Das Video ihrer ersten polizeilichen Vernehmungen wurde den Geschworenen allerdings in einer extrem gekürzten Fassung vorgespielt. Jede Erwähnung der Notwehrsituationen war herausgeschnitten worden, so dass die Geschworenen bei der Hauptverhandlung den Eindruck haben mussten, dass Wuornos sich das Motiv erst im Nachhinein ausgedacht habe.

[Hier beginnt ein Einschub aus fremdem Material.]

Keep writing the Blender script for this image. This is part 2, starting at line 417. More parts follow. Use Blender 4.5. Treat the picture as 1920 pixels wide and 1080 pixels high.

Lee arbeitete zudem als so genannte Highway-Prostitutierte, sie sprach ihre Kunden in Raststätten und Tankstellen an. Der Staatsanwalt machte immer wieder deutlich, dass die panische Angst vor sexuellen Übergriffen daher eigentlich nicht nachvollziehbar sei.

Wuornos’ Verteidiger, den Unterstützergruppen später sarkastisch als »wichtigstes Beweisstück in einem Revisionsprozess« bezeichneten, hatte dem nur wenig entgegenzusetzen. Weder verwies er darauf, dass Postituierte in den USA durchschnittlich 33 Mal pro Jahr Opfer von Vergewaltigern werden, noch rief er ehemalige Freier in den Zeugenstand, die Lee hätten entlasten können.

Dass Wuornos, die im Alter von 14 nach fortgesetztem Missbrauch von ihrem eigenen Großvater schwanger wurde, psychisch krank war, kam ebenfalls nicht zur Sprache. Erst kurz vor ihrer Hinrichtung wurde sie 15 Minuten von einem Psychiater untersucht, der zu dem Schluss kam, dass sie gesund genug sei, um zu sterben. Wuornos’ letzte Worte lauteten, dass sie nun zu Jesus gehe, »am 6. Juni wie im Film ›Independence Day‹ mit dem großen Mutterschiff und allem Drum und Dran«, aber wieder zurückkommen werde.

Wenigstens von einem Hollywood-Film hätte man erwarten dürfen, dass er die dysfunktionale Männer-Nichtversteherin am Leben lassen würde.